CAFO Rule Changes Could Impact Indiana Farms

US - Changes to federal concentrated animal feeding operation (CAFO) rules have experts waiting to see how Indiana farms will be affected when the state updates its own rules this year.
calendar icon 15 January 2009
clock icon 2 minute read

Tamilee Nennich, Purdue University assistant professor and Extension dairy specialist, said no one is sure how the state will change its rules to come into compliance with new federal Environmental Protection Agency (EPA) requirements for CAFOs.

"While managing manure properly is very important, it would not be fair to existing CAFOs if the new rules resulted in financial burdens that would cause them to go out of business," Nennich said. "The rules need to protect the environment without placing unreasonable expectations on livestock producers."
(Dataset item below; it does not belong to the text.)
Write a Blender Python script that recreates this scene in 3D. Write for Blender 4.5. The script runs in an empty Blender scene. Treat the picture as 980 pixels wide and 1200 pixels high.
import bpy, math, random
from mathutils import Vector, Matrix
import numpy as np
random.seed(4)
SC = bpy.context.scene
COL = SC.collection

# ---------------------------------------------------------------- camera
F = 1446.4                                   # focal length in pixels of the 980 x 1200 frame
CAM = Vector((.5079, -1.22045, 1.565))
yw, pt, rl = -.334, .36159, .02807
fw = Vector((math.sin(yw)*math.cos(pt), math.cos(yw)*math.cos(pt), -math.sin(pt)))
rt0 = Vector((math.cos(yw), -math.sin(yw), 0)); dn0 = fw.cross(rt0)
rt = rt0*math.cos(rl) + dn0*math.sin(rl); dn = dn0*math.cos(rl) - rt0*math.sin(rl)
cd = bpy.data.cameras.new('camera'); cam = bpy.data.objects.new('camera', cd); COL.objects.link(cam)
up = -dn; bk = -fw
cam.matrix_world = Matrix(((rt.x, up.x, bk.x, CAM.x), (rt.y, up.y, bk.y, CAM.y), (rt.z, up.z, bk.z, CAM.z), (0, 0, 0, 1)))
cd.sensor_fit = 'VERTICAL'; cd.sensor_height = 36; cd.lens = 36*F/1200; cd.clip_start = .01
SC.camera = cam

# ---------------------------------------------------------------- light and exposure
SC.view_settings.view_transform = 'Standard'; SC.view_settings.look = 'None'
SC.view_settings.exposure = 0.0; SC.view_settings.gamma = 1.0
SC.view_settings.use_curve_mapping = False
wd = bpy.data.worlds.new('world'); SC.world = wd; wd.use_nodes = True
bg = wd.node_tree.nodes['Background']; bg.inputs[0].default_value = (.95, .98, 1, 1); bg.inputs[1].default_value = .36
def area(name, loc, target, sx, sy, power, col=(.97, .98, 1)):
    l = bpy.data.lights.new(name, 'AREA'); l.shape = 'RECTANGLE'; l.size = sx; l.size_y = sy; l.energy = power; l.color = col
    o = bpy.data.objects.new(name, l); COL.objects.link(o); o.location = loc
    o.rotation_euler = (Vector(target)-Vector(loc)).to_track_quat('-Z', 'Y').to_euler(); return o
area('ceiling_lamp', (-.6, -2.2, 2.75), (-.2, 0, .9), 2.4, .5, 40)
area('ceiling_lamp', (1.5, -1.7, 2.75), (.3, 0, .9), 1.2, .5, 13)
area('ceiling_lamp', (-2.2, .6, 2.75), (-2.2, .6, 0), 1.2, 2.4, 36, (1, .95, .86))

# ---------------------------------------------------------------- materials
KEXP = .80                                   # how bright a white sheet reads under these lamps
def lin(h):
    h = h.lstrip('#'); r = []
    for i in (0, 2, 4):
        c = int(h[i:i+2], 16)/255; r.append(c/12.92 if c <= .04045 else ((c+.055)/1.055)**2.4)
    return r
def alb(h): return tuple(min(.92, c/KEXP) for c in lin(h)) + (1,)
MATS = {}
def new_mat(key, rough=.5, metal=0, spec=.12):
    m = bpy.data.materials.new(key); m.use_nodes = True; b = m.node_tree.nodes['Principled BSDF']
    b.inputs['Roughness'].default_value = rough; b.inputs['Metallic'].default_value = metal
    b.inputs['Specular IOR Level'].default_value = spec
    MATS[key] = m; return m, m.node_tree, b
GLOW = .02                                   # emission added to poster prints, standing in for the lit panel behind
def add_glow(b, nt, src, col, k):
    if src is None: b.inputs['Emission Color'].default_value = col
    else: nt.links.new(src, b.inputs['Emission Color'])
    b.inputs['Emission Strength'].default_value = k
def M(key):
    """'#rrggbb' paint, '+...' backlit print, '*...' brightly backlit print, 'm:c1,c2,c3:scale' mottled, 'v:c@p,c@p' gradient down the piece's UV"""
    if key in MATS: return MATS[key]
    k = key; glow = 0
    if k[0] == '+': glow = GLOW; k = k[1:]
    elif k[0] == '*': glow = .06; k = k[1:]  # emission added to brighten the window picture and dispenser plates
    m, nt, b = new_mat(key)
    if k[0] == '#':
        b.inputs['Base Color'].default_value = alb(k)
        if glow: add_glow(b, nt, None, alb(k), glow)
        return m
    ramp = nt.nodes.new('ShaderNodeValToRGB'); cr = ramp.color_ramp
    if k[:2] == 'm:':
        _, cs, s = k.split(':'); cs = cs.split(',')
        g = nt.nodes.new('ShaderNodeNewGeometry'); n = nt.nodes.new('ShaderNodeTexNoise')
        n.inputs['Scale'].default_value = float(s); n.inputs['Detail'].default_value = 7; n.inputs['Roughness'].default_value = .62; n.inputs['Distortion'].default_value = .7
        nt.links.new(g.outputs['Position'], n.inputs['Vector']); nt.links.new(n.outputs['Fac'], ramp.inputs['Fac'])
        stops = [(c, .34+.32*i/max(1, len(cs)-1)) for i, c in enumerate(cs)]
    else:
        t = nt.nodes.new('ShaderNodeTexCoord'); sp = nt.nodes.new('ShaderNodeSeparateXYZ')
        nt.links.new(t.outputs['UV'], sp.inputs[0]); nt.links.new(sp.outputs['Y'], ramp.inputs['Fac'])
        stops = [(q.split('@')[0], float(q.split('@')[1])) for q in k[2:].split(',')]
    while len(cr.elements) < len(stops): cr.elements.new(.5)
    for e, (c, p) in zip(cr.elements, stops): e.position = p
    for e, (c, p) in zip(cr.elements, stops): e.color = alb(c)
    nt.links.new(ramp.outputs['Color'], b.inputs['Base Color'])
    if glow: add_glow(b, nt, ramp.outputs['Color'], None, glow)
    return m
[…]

There are two major changes to the federal rules, Nennich said.

Concentrated animal feeding operations can now opt out of getting a National Pollution Discharge Elimination System permit if they don't expect to have any manure discharges into water supplies from production or manure holding facilities or during field applications. Nennich said that some states allow a certain amount of discharge during large rainfall events, but Indiana does not allow for any, so those running CAFOs here could opt out of their permits.

"Opting out of the permit doesn't let them avoid regulation altogether," Nennich said. "They would still have to keep the same records and manage manure in the same way. The EPA or Indiana Department of Environmental Management could still check on them."

Currently, concentrated animal feeding operations must receive new permits every five years.

The second major federal change requires those who do continue to have a CAFO permit to hold a public forum on their nutrient plans, which detail how they will store manure, when they will apply it to fields and how much will be applied. Nennich said that could lead to heightened public scrutiny.

"It means that all their neighbors would be able to see their plans and comment on them," Nennich said. "It could potentially raise a lot more neighbor issues."

The Indiana Department of Environmental Management now has to revise its state rules to come into compliance with federal requirements.

Nennich said the state could roll those farms that opt out of permitting requirements into rules governing Confined Feeding Operations, or CFOs, which govern basically smaller versions of CAFOs. If that happens, Nennich said, there's concern that the smaller producers would be hit with more costly and restrictive rules, making it harder for them to stay in operation.

"The smaller operations probably need to be aware that their rules could change," Nennich said.

Federal rules were completed in late October. Indiana is expected to have its changes done before the end of this year.